Of course, anytime a construction project is involved, there’s a chance of snags like cost overruns, manpower shortages, foul weather or — especially in the case of Wheeling Island — a flood. Island Stadium has already seen two scares since being awarded the Super Six games in 1994.

In mid-September of 2004, two months after the stadium’s first artificial turf playing surface was laid down, Wheeling Island was hit with a flood, and the field was covered by 10 feet of murky Ohio River water. Both Park and Wheeling Central had to move one home game each, but the turf was cleared and cleaned and ready for play a couple of weeks later.

Then in 2010, during the week leading up to the Super Six, the Island seemed destined to be hit by another flood, as projections called for an Ohio River crest several feet above flood stage. However, the crest came well below flood stage and the games went on as scheduled.

So the West Virginia SSAC, in monitoring the situation, has done preliminary work on a backup plan in case an emergency situation makes Island Stadium unavailable.
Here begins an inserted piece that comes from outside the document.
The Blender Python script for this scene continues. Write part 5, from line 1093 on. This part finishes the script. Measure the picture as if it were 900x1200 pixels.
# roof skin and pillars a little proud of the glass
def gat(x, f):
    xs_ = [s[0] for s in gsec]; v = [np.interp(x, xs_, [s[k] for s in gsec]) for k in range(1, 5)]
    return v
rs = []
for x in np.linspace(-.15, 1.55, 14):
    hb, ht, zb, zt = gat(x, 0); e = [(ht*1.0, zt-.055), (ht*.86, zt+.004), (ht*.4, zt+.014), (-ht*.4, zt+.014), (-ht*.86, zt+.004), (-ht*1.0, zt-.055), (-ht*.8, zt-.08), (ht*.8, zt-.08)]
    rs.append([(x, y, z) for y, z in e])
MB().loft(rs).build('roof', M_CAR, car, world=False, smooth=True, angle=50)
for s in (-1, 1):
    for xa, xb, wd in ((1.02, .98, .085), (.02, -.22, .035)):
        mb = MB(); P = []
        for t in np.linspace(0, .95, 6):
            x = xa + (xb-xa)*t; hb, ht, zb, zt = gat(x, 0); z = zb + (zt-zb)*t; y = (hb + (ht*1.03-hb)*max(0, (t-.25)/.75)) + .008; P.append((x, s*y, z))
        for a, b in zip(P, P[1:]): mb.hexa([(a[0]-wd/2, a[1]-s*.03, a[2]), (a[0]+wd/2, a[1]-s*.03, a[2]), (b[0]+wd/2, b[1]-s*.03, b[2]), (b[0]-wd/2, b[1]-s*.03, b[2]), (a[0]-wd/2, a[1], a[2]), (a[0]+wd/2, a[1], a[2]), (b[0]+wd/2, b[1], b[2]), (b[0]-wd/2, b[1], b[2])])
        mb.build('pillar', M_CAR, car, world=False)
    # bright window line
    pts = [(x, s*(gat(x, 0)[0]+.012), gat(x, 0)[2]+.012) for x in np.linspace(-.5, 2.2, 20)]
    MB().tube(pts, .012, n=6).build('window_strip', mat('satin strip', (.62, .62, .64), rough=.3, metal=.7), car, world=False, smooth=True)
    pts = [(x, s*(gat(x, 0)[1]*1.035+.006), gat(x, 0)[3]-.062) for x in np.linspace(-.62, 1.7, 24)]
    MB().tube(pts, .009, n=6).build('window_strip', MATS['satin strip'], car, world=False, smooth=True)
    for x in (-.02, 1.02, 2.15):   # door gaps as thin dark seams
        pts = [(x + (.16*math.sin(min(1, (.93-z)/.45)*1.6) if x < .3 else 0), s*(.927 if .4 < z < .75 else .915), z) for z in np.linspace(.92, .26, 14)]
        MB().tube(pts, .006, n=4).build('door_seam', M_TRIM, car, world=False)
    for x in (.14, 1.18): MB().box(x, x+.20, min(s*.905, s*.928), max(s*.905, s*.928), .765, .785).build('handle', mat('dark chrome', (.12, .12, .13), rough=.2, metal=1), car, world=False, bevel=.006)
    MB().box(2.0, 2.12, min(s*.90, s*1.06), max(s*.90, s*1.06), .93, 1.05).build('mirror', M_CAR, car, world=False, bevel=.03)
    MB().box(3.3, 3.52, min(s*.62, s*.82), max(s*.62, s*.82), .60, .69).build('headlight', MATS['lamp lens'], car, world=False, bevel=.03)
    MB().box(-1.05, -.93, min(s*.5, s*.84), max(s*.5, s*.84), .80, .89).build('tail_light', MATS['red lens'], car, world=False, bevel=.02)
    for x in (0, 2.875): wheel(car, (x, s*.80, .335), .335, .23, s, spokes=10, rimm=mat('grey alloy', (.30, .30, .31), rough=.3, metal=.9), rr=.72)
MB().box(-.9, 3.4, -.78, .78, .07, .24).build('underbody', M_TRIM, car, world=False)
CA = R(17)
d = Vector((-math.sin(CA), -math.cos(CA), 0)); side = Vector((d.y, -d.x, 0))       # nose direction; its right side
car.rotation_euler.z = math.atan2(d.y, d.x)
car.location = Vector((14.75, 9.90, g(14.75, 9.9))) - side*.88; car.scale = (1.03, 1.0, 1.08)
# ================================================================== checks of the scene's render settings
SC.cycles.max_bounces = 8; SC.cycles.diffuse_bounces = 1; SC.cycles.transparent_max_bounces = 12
That contingency plan includes University of Charleston Stadium/Laidley Field, which hosted the Super Six from 1979-93.

“We think they shouldn’t have any problem getting done in a timely fashion,” said SSAC executive director Bernie Dolan of Wheeling’s stadium repairs. “Even if they have a little bit of an issue, that’s a long way from Sept. 25 to Dec. 1, and we feel very comfortable they’ll have it done in plenty of time.

“But we have made contact regarding a backup [site], and the logical choice would be Laidley Field. We have had preliminary discussions with those folks at Laidley. We don’t think it will be necessary, but it was the next venue available.”

Rodgers said Wheeling Park officials will have a better grasp at how long the repair project will ultimately take after the first couple of weeks.

“Anytime you’re dealing with a project, anything can happen,” Rodgers said. “I have to admit, I feel pretty good about the information given us and the timeline. Who knows how things work? After they get started, we’ll have a better understanding.”